Indian Council for Enviro-Legal Action v UoI (1996) and Vellore Citizens (1996) — affirmed Polluter Pays and Precautionary Principles as part of Indian environmental law.

M.K. Ranjitsinh v UoI (2024) — SC read a fundamental right against adverse effects of climate change under Arts 14 and 21.

CLAT Angle

High-yield areas: (a) UNFCCC vs Kyoto vs Paris — obligations and structure; (b) CBDR-RC nuances; (c) Paris Art 8 explicitly avoids “liability and compensation” language — a classic principle-application trap; (d) distinction between Loss & Damage / Adaptation / Mitigation; (e) role of the ICJ’s 2024 Advisory Opinion on State obligations vis-à-vis climate; (f) Indian constitutional right-to-environment jurisprudence.

Key Facts at a Glance

Metric Detail
FRLD operationalised COP28 Dubai, 2023
Pledges to date $822 million (27 countries)
Actually received $448 million
Estimated annual need $400 billion
Startup allocation $250 million through 2026
Reserved for SIDS+LDCs At least 50%

Mnemonic: “Rio-Kyoto-Paris-Dubai” = 1992-1997-2015-2023

Four cities, four climate milestones.

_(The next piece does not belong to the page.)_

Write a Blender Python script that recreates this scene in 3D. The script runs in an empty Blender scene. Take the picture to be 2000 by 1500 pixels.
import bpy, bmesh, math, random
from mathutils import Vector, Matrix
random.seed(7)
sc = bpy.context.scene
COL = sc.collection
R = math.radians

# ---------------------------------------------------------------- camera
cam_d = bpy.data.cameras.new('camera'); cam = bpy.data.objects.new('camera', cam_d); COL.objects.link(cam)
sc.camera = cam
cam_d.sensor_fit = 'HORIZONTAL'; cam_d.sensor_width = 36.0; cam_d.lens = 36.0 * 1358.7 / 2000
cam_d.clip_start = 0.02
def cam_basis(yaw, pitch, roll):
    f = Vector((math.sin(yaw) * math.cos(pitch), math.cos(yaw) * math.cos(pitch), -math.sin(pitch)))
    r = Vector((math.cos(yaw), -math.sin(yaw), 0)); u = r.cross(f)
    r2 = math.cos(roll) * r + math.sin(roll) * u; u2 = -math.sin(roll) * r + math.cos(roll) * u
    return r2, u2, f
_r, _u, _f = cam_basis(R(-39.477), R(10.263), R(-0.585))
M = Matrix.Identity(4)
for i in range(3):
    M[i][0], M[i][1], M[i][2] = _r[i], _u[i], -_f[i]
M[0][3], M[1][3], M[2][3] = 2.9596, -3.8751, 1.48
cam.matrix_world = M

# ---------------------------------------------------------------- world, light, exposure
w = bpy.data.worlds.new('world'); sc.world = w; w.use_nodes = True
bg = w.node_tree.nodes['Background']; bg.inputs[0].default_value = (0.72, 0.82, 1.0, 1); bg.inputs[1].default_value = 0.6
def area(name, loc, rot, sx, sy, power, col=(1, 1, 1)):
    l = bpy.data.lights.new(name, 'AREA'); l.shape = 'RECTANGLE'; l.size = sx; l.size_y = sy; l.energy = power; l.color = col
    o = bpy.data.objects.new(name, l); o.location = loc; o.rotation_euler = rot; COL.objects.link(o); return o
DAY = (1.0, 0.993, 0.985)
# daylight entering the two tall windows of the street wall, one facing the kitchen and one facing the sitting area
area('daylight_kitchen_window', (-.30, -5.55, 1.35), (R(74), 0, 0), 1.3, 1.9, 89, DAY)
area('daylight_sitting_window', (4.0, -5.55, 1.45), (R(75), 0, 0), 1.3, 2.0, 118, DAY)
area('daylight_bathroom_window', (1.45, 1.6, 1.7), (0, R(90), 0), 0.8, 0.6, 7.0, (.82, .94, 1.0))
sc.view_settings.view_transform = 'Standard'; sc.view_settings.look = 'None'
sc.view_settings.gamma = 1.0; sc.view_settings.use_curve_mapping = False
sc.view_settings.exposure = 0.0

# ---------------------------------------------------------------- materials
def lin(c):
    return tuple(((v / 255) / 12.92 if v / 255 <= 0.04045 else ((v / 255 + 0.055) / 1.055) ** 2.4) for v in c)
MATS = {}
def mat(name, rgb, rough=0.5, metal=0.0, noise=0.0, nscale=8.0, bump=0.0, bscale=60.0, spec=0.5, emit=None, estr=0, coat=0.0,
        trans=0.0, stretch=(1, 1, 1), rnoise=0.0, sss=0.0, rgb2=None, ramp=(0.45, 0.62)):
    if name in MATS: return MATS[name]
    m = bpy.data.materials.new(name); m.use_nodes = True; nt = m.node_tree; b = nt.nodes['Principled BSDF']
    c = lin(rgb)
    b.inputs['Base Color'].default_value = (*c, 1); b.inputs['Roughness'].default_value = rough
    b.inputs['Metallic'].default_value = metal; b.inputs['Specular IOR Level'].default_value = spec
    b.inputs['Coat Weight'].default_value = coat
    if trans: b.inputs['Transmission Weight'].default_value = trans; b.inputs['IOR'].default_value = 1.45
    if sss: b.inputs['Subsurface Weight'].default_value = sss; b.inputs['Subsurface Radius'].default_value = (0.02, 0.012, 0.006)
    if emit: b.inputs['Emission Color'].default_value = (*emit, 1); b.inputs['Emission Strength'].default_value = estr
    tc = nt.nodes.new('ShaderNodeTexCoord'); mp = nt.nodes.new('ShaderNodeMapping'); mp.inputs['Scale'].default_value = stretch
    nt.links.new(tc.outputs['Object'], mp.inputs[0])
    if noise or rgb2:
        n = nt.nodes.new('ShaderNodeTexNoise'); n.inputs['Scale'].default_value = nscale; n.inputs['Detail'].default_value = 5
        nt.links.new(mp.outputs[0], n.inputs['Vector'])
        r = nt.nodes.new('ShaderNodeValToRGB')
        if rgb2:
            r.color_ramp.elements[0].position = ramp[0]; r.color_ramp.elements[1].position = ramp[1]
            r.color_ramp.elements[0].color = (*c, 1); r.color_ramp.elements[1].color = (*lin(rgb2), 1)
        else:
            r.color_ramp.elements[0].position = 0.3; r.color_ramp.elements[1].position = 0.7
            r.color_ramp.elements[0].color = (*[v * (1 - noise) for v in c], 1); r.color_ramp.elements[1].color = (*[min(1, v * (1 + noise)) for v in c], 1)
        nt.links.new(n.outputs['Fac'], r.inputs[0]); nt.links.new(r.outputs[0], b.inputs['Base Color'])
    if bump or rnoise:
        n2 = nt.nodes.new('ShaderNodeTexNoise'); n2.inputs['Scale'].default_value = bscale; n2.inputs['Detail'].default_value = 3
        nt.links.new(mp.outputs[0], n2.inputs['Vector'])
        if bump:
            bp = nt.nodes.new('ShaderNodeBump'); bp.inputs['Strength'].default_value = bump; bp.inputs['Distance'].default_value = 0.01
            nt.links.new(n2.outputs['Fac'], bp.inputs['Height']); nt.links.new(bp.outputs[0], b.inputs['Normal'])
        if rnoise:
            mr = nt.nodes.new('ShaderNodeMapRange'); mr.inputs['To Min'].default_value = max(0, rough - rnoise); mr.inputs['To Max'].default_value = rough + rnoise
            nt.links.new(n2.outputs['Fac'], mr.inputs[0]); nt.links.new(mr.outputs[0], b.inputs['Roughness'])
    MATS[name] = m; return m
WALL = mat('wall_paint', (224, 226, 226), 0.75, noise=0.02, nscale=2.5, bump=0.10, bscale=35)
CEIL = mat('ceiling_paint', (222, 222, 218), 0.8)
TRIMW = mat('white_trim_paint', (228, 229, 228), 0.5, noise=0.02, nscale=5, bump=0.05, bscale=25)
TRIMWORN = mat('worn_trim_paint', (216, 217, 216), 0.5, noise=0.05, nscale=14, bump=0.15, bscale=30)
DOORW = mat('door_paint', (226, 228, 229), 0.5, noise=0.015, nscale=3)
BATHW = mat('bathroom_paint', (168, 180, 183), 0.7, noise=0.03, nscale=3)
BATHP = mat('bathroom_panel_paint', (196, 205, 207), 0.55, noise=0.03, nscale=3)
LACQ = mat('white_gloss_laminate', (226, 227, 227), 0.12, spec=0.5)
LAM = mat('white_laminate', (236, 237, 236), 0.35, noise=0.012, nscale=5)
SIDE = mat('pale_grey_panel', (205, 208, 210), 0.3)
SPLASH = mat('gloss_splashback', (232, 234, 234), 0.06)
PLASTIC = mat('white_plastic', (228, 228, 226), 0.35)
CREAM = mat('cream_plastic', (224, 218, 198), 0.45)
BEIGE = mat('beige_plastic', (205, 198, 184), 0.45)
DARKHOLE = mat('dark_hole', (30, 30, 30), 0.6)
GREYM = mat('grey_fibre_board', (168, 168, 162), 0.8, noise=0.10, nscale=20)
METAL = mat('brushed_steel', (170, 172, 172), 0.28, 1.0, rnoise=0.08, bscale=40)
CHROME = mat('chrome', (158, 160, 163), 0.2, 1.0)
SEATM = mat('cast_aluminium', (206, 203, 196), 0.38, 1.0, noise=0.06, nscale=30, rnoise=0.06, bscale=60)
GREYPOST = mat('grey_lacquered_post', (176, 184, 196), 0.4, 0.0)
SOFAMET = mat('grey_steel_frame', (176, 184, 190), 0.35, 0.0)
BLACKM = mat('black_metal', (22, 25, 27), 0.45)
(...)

Rio (Framework) → Kyoto (Binding targets) → Paris (NDCs + L&D recognition in Art 8) → Dubai (FRLD operational). For “loss and damage” specifically: Warsaw (2013) International Mechanism → Paris Art 8 (2015) → Sharm (2022) agreement → Dubai (2023) Fund.

What’s At Stake for India

India’s Himalayan region and 7,500 km coastline make it one of the most climate-vulnerable countries on earth. Six states — Assam, Bihar, West Bengal, Andhra Pradesh, Maharashtra and Karnataka — face elevated flood, drought and cyclone risk. While India is eligible for FRLD support (as a developing country), a depleted fund means no meaningful relief will reach disaster-hit Global South communities when needed.